• [Task objective] In the listing below, locate the line containing "Keep writing the" and the line containing "None, y > 4.0)". Output both of them and every line between, exactly as written, and nothing more.

• [Stored records]
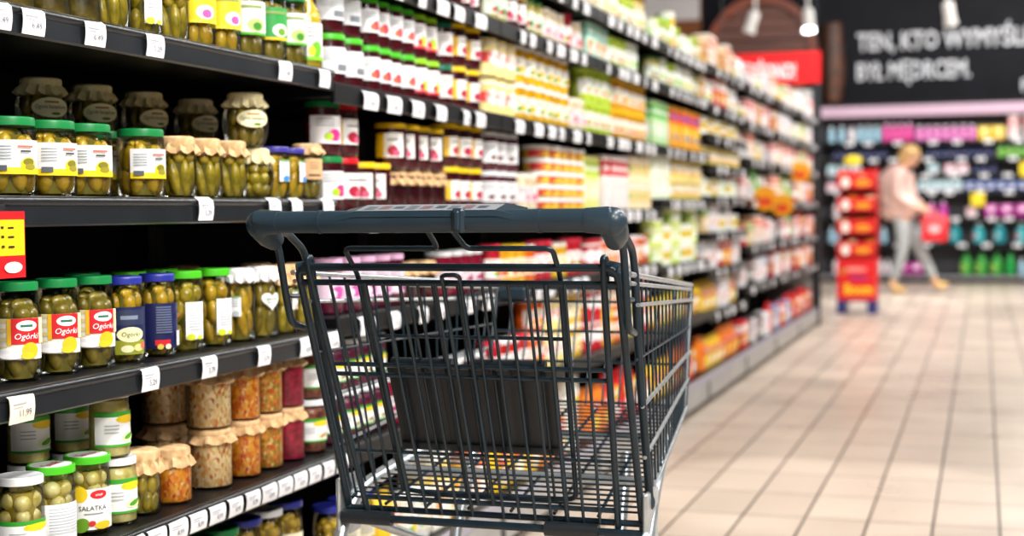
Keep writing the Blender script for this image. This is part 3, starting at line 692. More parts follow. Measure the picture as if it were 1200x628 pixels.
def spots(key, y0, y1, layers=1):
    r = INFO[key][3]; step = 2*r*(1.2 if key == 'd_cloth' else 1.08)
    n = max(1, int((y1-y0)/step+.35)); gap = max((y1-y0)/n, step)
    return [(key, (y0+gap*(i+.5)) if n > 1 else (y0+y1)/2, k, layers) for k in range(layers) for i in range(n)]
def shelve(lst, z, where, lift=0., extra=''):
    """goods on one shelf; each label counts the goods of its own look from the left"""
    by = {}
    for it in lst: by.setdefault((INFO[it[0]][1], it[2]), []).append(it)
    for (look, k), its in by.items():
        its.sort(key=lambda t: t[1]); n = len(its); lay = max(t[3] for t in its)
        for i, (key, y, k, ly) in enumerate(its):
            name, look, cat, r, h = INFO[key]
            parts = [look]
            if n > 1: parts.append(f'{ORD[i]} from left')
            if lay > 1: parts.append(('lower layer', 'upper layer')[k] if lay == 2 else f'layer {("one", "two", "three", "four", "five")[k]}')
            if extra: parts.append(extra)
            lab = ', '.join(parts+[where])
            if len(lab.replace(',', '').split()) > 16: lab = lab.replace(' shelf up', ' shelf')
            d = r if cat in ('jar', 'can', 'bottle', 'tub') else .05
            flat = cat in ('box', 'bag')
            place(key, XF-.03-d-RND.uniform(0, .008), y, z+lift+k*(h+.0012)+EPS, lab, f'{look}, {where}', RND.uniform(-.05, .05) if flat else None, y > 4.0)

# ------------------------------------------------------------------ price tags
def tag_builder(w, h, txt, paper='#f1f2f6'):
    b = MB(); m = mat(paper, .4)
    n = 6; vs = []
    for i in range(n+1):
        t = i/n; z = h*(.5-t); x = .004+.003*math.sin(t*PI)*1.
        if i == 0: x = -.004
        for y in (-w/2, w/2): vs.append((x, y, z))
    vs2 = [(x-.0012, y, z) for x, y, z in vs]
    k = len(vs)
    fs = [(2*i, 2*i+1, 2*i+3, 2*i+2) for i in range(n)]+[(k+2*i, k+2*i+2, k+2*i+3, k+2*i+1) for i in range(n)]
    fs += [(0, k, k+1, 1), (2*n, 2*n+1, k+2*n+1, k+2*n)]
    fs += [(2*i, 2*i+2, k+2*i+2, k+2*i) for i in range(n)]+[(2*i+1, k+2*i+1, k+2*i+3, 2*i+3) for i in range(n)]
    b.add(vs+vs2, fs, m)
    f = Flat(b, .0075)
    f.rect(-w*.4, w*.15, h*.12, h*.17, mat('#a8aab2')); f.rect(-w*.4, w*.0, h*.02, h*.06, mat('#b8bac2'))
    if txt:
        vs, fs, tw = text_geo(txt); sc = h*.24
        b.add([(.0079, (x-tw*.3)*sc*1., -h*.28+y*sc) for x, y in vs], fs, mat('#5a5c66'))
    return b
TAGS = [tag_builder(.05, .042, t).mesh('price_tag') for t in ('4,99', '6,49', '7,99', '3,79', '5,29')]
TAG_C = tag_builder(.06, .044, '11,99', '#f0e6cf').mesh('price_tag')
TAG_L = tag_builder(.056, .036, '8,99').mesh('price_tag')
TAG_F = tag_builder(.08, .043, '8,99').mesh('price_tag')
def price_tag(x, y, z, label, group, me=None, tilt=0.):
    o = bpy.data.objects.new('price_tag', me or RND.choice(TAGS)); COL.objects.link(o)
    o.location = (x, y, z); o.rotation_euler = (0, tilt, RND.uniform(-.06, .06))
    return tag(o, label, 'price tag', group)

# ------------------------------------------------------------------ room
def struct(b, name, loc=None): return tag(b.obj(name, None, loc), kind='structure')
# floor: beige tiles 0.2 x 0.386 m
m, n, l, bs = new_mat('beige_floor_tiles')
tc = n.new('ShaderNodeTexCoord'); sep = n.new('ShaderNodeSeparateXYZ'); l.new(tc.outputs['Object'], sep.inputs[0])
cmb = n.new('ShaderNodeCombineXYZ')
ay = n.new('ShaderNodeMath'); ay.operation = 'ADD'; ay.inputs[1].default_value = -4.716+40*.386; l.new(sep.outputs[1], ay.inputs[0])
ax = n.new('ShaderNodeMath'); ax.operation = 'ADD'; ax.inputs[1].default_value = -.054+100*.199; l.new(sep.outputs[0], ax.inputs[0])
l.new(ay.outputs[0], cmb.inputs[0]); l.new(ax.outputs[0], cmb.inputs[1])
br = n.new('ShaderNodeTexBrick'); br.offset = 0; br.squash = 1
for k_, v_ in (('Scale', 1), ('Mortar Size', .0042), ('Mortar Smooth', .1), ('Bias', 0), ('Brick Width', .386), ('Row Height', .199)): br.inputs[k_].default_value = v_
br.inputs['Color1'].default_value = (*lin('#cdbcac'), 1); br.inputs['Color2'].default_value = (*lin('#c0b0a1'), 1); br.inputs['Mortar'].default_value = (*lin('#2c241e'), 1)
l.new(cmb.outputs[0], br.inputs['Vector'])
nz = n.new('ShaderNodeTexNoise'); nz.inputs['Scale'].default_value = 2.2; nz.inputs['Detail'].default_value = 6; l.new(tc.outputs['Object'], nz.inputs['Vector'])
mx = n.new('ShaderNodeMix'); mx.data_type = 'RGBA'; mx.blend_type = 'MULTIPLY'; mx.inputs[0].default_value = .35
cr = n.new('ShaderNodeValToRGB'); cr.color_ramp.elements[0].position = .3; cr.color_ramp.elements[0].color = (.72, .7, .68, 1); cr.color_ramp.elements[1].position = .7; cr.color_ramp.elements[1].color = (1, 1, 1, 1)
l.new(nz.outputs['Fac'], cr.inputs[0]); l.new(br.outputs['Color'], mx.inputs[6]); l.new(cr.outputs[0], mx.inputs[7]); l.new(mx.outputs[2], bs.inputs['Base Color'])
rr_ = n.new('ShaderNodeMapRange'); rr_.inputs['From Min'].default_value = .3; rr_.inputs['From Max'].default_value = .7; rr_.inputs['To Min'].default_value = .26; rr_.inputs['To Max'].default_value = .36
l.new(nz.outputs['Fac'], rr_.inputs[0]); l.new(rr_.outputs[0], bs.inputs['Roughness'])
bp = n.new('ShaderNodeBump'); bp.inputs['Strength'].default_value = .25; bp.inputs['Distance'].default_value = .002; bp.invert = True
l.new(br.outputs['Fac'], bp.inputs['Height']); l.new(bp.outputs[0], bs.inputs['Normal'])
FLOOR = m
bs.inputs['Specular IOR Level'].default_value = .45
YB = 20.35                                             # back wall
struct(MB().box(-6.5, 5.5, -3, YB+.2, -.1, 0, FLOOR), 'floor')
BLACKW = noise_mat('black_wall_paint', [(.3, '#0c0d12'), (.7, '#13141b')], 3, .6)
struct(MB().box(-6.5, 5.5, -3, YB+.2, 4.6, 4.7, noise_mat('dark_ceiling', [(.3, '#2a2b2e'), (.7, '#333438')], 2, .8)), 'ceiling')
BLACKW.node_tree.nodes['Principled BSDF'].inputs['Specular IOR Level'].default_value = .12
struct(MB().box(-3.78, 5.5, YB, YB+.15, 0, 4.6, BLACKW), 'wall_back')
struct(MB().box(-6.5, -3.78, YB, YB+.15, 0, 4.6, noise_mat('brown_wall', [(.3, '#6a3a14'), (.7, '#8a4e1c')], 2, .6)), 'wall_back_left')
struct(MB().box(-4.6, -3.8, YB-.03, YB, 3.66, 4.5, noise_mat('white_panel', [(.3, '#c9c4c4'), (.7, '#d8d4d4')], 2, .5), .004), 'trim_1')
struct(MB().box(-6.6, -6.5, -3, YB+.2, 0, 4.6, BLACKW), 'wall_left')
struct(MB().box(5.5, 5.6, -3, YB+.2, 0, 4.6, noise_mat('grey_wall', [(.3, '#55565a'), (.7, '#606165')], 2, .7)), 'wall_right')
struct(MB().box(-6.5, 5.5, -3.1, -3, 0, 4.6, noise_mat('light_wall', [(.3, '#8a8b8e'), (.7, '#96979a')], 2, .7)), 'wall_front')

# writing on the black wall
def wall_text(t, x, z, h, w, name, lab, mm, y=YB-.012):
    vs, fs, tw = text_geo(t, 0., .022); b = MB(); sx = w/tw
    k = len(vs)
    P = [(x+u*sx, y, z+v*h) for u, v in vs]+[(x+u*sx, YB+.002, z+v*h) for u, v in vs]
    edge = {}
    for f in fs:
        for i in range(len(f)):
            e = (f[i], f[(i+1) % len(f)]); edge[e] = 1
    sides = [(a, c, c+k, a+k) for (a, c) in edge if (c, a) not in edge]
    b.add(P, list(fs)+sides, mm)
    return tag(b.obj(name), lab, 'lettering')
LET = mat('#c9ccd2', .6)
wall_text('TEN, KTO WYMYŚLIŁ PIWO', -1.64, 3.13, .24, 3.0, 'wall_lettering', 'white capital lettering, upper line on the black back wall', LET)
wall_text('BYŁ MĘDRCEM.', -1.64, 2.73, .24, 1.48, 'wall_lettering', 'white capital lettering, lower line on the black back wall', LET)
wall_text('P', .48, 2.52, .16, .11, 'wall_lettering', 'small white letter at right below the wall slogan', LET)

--

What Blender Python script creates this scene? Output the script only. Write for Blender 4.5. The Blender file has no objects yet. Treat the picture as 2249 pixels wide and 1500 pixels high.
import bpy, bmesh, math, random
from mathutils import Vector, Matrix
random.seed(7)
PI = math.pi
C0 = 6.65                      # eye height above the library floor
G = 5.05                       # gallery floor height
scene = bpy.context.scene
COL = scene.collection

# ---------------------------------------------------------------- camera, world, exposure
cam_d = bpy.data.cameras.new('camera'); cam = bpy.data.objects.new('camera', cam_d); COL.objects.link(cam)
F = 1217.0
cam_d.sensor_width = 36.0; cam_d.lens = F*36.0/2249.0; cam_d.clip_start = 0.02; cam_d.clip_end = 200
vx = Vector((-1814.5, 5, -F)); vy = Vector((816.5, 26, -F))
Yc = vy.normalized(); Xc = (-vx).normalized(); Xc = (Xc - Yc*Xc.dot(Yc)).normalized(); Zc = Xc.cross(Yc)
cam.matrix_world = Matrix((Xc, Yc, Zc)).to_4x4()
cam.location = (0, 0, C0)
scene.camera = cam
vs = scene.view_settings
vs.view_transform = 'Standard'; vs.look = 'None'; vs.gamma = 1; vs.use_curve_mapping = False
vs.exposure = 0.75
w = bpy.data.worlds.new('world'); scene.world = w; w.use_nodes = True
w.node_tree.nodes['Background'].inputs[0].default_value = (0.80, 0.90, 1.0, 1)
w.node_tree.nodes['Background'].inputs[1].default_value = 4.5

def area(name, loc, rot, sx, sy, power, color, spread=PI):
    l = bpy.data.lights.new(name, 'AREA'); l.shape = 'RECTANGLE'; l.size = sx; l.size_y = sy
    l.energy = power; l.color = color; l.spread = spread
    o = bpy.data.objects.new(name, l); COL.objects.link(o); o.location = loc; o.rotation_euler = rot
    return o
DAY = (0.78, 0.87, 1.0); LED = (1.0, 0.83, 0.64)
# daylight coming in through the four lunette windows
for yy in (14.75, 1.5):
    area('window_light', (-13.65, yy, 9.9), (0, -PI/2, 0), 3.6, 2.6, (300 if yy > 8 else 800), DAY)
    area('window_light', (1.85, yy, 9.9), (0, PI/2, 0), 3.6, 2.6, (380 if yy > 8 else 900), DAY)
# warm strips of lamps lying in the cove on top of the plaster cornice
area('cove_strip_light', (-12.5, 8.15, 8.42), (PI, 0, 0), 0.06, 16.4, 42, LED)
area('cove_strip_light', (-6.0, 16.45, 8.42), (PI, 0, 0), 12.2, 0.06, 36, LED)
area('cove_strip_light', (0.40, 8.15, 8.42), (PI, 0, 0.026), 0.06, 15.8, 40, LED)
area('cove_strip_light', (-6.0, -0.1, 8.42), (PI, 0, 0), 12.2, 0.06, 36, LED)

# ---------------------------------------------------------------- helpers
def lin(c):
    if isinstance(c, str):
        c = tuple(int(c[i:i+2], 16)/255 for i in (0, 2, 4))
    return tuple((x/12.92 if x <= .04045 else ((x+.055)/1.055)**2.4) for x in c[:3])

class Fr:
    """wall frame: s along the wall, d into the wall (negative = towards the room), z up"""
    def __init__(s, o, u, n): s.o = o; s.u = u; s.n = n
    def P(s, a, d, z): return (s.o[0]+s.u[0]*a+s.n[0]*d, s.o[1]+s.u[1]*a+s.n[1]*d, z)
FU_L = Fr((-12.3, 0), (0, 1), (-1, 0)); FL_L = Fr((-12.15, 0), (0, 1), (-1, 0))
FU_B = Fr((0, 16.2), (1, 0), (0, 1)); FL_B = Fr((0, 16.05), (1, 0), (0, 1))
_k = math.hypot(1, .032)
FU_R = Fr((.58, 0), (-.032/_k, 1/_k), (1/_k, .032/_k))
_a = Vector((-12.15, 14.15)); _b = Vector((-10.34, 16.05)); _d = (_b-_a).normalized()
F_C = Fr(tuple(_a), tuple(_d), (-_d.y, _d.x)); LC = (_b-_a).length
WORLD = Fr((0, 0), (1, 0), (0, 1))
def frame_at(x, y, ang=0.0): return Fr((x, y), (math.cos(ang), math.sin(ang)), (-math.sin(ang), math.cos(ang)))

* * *

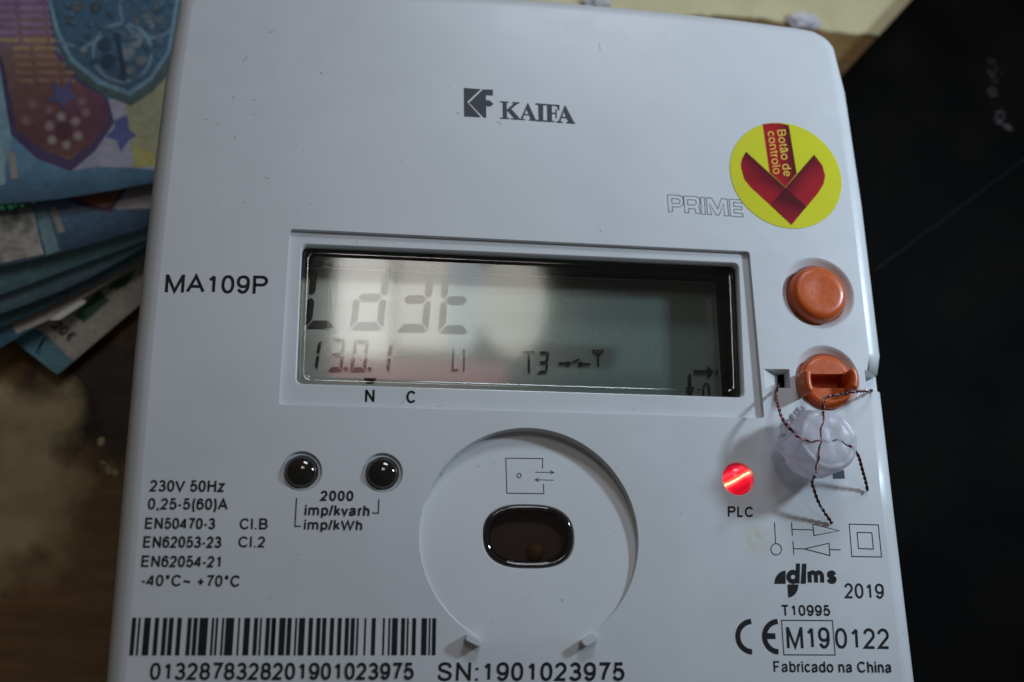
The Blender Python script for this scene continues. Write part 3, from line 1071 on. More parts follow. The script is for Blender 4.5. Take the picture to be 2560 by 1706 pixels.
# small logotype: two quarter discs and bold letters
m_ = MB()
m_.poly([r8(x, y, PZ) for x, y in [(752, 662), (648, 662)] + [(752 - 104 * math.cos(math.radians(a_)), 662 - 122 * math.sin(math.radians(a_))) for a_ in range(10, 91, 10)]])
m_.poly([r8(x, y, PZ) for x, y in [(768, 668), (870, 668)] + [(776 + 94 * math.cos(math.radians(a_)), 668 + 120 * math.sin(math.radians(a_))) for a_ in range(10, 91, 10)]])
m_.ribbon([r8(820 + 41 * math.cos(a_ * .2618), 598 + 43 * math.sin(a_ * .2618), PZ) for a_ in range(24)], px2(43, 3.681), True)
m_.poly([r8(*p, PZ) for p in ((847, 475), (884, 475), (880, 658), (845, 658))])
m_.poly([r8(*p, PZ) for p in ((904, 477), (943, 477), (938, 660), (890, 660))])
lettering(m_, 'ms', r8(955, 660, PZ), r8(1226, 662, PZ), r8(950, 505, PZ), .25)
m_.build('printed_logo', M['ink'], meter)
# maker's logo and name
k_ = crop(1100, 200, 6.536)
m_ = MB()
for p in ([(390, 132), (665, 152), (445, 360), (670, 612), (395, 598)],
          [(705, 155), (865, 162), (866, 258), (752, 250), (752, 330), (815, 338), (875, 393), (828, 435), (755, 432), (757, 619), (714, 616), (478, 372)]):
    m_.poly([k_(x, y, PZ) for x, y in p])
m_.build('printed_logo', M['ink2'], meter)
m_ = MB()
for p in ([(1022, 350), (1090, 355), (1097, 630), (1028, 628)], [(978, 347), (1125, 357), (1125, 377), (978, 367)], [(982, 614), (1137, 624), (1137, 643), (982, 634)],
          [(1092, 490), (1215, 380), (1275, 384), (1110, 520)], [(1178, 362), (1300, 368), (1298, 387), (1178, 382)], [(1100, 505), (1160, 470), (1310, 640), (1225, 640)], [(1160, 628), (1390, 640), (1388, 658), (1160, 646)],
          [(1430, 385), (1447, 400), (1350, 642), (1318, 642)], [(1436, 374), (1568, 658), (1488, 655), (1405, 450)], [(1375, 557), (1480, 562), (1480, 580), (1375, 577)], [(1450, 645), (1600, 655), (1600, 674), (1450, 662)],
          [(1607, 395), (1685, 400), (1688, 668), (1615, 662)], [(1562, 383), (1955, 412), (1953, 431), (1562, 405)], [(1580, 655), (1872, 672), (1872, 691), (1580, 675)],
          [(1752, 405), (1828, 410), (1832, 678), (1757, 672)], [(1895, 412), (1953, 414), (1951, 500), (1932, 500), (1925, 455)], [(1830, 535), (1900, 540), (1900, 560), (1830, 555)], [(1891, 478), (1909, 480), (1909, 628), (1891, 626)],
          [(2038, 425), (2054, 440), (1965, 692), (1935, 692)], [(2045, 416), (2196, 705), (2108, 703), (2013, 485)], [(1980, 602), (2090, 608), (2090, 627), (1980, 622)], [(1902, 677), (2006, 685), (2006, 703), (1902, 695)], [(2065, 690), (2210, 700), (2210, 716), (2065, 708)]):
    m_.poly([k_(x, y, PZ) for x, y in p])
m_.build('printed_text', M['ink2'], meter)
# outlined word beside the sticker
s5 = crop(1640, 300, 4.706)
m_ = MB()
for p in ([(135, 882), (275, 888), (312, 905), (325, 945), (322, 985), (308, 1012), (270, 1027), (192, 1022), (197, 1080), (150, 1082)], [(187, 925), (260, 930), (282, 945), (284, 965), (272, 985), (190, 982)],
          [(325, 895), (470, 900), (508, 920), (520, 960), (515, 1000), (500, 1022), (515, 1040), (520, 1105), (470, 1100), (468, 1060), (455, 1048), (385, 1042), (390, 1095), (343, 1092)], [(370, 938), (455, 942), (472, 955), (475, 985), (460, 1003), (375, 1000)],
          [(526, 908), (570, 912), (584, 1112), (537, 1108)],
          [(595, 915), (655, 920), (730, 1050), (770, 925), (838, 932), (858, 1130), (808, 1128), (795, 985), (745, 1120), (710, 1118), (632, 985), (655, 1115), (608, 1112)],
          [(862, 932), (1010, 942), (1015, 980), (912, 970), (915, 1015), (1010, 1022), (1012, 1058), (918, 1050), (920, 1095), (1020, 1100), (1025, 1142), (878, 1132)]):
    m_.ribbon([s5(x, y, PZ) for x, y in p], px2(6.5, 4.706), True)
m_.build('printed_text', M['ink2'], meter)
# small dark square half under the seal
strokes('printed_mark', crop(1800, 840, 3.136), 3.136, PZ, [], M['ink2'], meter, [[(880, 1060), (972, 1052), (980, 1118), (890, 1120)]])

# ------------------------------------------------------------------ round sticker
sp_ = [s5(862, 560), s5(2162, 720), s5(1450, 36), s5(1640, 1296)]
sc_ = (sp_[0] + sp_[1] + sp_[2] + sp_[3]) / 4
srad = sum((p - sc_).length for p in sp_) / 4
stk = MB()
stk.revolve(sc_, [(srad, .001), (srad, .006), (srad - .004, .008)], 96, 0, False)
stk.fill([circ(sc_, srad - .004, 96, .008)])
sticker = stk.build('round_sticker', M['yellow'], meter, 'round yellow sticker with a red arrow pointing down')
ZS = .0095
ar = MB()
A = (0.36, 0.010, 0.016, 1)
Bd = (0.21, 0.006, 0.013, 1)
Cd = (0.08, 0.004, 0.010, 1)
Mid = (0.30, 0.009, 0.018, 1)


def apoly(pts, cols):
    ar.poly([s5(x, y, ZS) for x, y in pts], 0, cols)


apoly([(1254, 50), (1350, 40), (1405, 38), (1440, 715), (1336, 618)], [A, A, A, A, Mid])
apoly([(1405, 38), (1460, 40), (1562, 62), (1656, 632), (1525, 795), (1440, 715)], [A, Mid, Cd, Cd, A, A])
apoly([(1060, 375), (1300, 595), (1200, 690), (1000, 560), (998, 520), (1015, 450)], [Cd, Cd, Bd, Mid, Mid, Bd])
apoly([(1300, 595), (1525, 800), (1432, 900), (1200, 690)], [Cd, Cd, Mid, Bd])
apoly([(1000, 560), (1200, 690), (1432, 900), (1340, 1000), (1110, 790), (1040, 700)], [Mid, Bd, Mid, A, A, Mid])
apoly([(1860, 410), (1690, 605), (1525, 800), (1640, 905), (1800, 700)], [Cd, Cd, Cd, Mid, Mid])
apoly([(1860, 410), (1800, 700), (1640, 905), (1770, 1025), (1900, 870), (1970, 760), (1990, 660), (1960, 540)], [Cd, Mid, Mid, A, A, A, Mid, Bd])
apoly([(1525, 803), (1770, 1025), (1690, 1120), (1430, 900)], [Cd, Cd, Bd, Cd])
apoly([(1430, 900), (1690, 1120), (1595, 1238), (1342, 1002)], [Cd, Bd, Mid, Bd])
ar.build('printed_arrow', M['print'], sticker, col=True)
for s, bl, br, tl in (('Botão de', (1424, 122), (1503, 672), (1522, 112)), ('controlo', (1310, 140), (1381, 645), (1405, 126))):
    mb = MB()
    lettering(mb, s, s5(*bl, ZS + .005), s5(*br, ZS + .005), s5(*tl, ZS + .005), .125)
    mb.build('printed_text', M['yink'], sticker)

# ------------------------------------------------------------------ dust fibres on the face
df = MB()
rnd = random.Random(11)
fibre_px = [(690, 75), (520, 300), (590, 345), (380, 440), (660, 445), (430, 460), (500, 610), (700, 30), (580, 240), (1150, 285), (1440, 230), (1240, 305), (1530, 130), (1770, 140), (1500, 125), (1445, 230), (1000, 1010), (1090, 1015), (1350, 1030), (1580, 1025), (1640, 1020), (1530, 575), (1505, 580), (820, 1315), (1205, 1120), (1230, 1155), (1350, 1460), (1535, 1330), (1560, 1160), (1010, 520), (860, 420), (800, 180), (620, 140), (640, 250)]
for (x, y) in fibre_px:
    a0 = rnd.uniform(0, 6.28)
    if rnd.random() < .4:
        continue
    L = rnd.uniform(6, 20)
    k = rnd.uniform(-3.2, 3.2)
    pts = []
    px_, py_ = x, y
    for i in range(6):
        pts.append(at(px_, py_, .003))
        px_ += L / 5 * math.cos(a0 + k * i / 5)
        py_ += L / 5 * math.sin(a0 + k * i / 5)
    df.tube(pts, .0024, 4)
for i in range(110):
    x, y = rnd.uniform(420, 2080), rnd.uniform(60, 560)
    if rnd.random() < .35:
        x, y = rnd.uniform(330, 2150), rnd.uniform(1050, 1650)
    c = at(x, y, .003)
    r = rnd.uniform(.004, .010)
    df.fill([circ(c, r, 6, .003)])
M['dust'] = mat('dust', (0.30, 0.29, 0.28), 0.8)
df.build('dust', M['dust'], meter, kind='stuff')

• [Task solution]
Keep writing the Blender script for this image. This is part 3, starting at line 692. More parts follow. Measure the picture as if it were 1200x628 pixels.
def spots(key, y0, y1, layers=1):
    r = INFO[key][3]; step = 2*r*(1.2 if key == 'd_cloth' else 1.08)
    n = max(1, int((y1-y0)/step+.35)); gap = max((y1-y0)/n, step)
    return [(key, (y0+gap*(i+.5)) if n > 1 else (y0+y1)/2, k, layers) for k in range(layers) for i in range(n)]
def shelve(lst, z, where, lift=0., extra=''):
    """goods on one shelf; each label counts the goods of its own look from the left"""
    by = {}
    for it in lst: by.setdefault((INFO[it[0]][1], it[2]), []).append(it)
    for (look, k), its in by.items():
        its.sort(key=lambda t: t[1]); n = len(its); lay = max(t[3] for t in its)
        for i, (key, y, k, ly) in enumerate(its):
            name, look, cat, r, h = INFO[key]
            parts = [look]
            if n > 1: parts.append(f'{ORD[i]} from left')
            if lay > 1: parts.append(('lower layer', 'upper layer')[k] if lay == 2 else f'layer {("one", "two", "three", "four", "five")[k]}')
            if extra: parts.append(extra)
            lab = ', '.join(parts+[where])
            if len(lab.replace(',', '').split()) > 16: lab = lab.replace(' shelf up', ' shelf')
            d = r if cat in ('jar', 'can', 'bottle', 'tub') else .05
            flat = cat in ('box', 'bag')
            place(key, XF-.03-d-RND.uniform(0, .008), y, z+lift+k*(h+.0012)+EPS, lab, f'{look}, {where}', RND.uniform(-.05, .05) if flat else None, y > 4.0)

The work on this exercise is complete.